Before DUNLOP, Chief Judge, and MORSELL and MERRICK, Circuit Judges.

DUNLOP, Chief Judge. We have examined the bill of exceptions in the record in this case. The testimony of Dr. Jones, with the exception of the words, “heard that Turner had got some money from him,” and offered by the prisoner Turner on his trial, and included by the ruling of the criminal court, as set forth in the exception, we all think was pertinent to the issue on trial before the jury, and competent and proper to be submitted to their consideration in determining the felonious intent charged against the accused.

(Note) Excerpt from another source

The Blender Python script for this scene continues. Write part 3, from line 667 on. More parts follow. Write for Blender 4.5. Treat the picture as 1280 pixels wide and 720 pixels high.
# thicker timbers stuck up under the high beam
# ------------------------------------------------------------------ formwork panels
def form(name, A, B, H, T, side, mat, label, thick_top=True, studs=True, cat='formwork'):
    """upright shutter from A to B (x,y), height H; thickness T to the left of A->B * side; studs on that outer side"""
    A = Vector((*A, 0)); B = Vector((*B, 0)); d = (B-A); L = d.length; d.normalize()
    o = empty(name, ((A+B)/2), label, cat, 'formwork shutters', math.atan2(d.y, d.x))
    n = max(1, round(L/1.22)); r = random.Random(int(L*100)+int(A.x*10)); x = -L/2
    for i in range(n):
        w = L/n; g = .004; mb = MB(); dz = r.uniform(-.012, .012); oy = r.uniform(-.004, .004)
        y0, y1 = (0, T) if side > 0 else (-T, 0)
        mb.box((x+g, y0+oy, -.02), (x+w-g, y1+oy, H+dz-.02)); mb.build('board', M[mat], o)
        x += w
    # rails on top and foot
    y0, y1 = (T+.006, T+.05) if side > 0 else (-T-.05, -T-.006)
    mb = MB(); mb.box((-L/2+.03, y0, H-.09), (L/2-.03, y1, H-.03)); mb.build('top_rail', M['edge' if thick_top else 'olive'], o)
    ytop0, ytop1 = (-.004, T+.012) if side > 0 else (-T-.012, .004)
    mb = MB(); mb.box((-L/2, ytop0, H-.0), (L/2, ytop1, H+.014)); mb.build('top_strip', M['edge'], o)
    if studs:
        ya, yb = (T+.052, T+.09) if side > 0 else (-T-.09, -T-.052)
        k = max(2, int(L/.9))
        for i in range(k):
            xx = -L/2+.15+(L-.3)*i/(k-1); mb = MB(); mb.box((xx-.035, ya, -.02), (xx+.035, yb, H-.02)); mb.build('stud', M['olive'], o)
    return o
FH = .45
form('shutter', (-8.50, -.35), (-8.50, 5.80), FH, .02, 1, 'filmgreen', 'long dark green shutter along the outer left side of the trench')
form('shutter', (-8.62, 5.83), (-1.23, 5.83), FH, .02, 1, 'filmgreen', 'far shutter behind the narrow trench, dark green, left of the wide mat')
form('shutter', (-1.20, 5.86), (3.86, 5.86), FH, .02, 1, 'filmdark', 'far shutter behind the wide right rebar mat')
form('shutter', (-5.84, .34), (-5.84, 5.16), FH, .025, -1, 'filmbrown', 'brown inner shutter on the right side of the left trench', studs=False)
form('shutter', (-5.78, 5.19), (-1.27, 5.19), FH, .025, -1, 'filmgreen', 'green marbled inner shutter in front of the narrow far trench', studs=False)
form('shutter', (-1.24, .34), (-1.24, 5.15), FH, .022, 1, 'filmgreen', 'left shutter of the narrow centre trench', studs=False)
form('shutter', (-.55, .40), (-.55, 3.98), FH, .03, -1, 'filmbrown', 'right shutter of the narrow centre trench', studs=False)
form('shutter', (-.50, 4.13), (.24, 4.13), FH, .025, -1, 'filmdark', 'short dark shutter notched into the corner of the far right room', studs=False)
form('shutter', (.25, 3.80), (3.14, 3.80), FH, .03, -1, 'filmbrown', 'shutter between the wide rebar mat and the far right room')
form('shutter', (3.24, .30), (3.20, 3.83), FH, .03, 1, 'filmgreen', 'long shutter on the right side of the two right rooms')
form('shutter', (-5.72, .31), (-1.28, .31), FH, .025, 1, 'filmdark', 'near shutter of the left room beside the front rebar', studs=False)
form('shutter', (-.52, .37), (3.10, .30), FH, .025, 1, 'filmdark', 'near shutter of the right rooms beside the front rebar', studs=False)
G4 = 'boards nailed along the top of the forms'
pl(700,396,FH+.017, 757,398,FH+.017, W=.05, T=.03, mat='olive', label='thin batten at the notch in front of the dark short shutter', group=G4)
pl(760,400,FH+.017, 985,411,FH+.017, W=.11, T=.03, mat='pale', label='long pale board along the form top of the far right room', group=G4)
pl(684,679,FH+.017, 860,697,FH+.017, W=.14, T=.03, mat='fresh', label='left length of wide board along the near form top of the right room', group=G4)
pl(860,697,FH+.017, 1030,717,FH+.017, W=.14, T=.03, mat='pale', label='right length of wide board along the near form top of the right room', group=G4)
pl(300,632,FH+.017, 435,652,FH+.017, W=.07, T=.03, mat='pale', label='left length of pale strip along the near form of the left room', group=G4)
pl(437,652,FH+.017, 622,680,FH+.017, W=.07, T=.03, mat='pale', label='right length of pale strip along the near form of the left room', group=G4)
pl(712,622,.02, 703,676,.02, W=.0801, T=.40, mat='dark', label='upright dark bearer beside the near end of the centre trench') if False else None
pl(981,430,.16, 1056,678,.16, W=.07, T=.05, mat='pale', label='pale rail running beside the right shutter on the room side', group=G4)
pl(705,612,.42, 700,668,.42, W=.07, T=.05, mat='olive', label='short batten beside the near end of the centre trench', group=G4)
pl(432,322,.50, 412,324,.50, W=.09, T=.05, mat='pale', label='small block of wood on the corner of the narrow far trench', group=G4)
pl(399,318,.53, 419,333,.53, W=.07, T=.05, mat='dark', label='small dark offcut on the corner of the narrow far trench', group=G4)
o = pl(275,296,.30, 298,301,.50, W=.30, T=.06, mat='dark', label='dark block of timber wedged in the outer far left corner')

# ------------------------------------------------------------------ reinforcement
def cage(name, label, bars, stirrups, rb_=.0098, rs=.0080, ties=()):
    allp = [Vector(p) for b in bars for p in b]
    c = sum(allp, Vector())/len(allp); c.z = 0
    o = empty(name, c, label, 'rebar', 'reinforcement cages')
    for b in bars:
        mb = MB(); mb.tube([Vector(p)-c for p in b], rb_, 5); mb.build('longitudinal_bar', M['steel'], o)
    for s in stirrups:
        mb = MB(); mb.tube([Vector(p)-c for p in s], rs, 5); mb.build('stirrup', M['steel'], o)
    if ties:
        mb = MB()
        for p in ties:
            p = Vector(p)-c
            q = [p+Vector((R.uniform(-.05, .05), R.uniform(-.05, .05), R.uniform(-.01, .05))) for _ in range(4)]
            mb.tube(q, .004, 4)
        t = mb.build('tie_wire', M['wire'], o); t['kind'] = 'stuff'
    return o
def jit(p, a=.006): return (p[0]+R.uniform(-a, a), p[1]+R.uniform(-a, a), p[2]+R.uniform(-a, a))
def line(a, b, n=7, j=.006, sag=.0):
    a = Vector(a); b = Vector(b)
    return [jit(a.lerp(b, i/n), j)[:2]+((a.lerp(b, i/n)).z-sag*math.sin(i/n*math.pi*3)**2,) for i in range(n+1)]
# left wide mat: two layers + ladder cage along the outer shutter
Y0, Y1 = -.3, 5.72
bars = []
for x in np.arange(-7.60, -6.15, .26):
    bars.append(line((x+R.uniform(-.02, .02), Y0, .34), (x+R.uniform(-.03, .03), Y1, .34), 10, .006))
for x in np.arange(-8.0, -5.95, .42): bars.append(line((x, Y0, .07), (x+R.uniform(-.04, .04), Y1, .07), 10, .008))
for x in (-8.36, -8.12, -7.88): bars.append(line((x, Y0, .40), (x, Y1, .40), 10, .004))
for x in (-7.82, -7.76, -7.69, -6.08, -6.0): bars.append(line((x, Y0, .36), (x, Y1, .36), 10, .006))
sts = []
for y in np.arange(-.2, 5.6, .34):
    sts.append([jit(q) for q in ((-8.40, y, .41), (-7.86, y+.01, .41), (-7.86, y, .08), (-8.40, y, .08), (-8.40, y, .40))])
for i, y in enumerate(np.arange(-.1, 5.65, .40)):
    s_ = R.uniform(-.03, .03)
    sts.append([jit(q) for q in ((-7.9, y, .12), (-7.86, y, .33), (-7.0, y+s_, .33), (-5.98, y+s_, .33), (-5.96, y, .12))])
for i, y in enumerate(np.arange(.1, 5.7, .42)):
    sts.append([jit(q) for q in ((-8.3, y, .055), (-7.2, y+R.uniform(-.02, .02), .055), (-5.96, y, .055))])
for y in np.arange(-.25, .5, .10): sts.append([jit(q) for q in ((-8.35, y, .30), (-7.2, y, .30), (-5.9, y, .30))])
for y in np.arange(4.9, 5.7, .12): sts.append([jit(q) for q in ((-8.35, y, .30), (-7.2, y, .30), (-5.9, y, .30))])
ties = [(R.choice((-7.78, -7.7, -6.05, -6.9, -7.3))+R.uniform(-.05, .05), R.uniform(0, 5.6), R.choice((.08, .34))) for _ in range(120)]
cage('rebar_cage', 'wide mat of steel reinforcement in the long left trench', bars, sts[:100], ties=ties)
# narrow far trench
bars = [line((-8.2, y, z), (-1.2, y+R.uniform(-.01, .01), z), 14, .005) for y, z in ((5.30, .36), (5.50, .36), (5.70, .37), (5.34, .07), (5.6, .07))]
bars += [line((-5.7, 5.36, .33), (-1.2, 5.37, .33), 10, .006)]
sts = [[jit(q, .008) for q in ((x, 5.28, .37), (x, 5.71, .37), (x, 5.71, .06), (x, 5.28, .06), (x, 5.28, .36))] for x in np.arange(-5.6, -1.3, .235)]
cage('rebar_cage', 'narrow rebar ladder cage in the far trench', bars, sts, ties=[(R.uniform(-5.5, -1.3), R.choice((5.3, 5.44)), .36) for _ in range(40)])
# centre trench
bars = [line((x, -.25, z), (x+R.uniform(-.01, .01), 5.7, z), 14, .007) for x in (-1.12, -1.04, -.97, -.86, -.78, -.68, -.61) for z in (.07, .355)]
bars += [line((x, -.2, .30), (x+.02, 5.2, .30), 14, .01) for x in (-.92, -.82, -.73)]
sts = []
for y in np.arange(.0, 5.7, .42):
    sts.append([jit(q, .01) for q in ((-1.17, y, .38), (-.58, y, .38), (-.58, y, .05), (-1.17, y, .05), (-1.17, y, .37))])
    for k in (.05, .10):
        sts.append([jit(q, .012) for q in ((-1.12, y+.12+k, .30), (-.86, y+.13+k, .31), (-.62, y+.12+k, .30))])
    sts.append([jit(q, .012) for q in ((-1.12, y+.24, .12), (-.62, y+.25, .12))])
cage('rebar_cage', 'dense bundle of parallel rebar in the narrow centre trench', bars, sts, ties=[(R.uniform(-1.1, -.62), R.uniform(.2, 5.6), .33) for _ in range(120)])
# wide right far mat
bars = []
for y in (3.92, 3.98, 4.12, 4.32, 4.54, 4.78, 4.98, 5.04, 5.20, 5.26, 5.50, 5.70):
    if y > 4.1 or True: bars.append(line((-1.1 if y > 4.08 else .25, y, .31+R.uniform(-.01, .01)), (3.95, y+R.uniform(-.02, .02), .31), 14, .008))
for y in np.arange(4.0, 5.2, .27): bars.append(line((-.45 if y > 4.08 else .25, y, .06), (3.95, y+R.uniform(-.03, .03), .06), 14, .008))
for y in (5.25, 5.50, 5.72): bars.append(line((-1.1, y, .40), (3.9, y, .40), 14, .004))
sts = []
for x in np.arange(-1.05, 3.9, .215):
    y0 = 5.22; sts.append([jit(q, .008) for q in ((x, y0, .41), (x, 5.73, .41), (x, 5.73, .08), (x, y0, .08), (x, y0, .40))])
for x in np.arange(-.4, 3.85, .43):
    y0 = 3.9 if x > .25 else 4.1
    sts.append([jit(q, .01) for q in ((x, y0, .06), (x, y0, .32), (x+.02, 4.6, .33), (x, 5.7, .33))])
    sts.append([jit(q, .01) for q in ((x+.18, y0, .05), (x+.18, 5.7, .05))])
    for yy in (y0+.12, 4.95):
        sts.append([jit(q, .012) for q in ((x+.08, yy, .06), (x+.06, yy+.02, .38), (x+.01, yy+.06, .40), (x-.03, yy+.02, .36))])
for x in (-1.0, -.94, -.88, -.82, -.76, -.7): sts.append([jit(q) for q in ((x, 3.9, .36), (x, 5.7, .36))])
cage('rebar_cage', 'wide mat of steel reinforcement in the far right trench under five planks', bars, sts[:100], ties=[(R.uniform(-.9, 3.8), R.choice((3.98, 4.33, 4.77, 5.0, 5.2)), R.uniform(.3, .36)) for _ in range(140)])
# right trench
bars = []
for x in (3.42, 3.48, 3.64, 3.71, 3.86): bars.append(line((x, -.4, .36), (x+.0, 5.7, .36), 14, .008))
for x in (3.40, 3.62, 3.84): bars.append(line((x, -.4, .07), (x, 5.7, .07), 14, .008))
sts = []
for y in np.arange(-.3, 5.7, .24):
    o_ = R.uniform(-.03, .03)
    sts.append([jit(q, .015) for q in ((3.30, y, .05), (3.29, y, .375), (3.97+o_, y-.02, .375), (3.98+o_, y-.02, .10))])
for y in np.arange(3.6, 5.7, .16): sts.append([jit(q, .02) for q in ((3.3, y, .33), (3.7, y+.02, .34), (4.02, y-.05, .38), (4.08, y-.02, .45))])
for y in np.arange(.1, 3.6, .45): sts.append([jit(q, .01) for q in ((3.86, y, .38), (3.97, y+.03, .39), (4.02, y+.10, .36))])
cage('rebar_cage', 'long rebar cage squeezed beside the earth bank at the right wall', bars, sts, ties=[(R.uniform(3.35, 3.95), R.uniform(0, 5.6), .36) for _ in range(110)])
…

It all relates to what was said and done by the accused and Crogier, at the time of the alleged larceny, and is directly connected with that transaction. No part of the offered evidence, with the above exception so rejected, is in any just sense collateral to the issue on trial: It intended to impeach the accuracy and credit of the prosecuting witness, as to certain facts connected with the alleged larceny, and to explain the motives and intent of the prisoner Turner. The jury were the proper judges of its weight and credit, and the effect they would give to it, and it ought to have been submitted to them. We reverse the judgment of the criminal court, and remand the cause, with directions to that court to award a venire facias de novo.

1 [Reported by John A. Hayward, Esq., and George C. Hazleton, Esq.]